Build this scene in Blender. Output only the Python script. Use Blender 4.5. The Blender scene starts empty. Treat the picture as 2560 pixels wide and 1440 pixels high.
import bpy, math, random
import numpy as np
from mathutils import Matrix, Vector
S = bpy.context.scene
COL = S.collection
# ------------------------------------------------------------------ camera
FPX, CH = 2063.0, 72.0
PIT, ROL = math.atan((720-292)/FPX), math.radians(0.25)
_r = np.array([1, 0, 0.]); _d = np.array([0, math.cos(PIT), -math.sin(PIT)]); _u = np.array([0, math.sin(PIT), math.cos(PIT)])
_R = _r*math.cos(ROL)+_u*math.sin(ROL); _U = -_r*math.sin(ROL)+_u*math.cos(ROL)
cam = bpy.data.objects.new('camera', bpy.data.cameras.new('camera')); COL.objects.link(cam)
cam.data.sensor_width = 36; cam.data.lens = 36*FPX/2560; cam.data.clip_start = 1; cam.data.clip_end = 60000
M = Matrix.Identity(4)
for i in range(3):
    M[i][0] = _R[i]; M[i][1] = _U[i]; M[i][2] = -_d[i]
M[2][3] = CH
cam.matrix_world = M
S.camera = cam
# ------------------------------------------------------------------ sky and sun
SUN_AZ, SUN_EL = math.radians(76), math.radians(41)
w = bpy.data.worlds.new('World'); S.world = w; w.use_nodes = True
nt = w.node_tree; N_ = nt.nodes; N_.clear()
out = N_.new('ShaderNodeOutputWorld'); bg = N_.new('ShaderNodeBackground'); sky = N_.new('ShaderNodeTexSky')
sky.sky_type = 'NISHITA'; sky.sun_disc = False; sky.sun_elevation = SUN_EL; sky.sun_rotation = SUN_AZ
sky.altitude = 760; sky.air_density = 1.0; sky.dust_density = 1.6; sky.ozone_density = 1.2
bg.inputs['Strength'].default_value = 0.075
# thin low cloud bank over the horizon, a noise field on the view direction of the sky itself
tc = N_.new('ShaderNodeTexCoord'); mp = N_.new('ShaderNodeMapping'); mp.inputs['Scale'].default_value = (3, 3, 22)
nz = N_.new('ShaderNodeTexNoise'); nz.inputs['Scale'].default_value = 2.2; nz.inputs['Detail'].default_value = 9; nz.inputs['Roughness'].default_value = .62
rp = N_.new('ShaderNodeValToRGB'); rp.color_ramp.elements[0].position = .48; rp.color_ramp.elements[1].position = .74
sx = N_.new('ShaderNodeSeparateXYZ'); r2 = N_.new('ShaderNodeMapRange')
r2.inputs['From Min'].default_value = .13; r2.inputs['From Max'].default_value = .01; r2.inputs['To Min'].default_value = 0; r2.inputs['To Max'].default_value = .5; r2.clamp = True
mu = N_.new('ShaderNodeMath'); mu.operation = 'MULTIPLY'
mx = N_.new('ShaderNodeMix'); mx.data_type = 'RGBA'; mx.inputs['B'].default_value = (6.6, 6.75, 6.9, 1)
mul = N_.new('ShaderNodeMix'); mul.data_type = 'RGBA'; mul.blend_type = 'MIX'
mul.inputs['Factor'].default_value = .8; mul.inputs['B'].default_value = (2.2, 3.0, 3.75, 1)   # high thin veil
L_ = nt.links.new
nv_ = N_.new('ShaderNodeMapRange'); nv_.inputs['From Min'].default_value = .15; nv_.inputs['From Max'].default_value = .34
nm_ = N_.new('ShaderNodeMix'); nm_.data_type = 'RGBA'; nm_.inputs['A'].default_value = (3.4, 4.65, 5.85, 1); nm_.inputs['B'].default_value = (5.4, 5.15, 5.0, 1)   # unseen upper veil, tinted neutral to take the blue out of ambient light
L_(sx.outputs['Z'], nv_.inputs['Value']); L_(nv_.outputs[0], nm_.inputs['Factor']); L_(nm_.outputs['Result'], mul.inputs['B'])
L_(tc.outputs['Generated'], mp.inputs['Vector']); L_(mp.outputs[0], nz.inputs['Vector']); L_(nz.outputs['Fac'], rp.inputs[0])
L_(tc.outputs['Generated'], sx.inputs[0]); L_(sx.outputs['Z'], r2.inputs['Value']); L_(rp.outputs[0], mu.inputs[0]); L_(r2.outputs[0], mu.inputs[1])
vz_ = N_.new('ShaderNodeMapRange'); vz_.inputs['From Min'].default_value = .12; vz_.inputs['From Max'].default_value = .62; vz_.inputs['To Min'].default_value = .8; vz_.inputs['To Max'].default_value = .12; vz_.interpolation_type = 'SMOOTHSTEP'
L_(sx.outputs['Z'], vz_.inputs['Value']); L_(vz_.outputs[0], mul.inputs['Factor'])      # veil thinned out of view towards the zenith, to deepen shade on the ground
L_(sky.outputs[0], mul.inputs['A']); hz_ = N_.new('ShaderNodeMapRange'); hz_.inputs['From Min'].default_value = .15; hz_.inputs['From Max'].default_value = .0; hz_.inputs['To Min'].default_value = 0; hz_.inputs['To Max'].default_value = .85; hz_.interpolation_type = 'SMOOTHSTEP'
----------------
**WHAT THE EXERCISE ASKS**
Where does the word "scene" appear in the listing? List each line that holds it.

**TASK SOLUTION**
Build this scene in Blender. Output only the Python script. Use Blender 4.5. The Blender scene starts empty. Treat the picture as 2560 pixels wide and 1440 pixels high.
S = bpy.context.scene